Religious calendars

Religious calendars

Macedonian Orthodox Church Calendar - Our Holy Father John the Dwarf (Kolobos)

22 November 2020 (MIA)

Macedonian Orthodox Church Calendar

Our Holy Father John the Dwarf (Kolobos)

He is counted among the greatest of the Egyptian ascetics. ‘Kolobos’ means ‘little’ or ‘dwarf, for he was little of stature. He came to Scetis with his brother Daniel, and, with surpassing zeal, gave himself to asceticism, such that his brother had to urge him to moderation. He was a disciple of St Pambo, and later the teacher of St Arsenius the Great. One of his fellow-disciples with St Pambo was St Paisius the Great. One day, when he was in conversation with St Paisius about what sort of asceticism to adopt, an angel of God appeared to them, and ordered John to stay where he was and gather companions, and Paisius to go into the desert and live as a solitary. To test John’s obedience, Pambo ordered him to water a dry stick that he had stuck in the ground until it bore leaves. With no hesitation or doubt, John watered this dry stick for three whole years, from day to day, until, by God’s power, it put forth leaves and bore fruit. Then Pambo gathered the fruits from this tree, took them to the church and shared them out among the brethren, saying: ‘Come and taste of the fruits of obedience!’ John the Dwarf had many disciples, and some of his wise sayings have been preserved.

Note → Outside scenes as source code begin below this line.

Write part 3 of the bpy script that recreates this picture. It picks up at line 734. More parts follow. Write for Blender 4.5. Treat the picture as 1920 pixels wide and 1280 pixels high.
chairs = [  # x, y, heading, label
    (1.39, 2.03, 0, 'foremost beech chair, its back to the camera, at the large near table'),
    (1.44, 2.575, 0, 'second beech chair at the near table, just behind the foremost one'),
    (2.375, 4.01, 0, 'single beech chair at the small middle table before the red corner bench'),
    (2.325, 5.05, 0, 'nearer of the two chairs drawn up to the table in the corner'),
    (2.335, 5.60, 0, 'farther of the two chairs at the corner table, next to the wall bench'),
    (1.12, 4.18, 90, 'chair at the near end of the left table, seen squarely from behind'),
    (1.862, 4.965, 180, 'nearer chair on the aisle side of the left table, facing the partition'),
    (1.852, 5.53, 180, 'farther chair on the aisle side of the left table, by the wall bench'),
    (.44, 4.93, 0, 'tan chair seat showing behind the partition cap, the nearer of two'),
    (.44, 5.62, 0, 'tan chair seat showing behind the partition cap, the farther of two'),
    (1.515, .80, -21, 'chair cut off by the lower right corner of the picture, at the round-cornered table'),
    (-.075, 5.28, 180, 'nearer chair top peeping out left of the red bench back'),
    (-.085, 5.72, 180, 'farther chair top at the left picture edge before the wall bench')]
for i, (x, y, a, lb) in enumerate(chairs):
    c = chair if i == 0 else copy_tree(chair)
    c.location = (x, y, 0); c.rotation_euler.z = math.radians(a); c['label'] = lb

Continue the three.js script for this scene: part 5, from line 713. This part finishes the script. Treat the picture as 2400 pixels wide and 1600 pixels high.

He entered peacefully into rest and the joy of his Lord early in the fifth century.

Catholic Calendar

St. Cecilia

In the fourth century appeared a Greek religious romance on the Loves of Cecilia and Valerian, written, like those of Chrysanthus and Daria, Julian and Basilissa, in glorification of the virginal life, and with the purpose of taking the place of the sensual romances of Daphnis and Chloe, Chereas and Callirhoe, etc., which were then popular. There may have been a foundation of fact on which the story was built up; but the Roman Calendar of the fourth century, and the Carthaginian Calendar of the fifth make no mention of Cecilia. St. Cecilia is regarded as the patroness of music [because of the story that she heard heavenly music in her heart when she was married], and is represented in art with an organ or organ-pipes in her hand.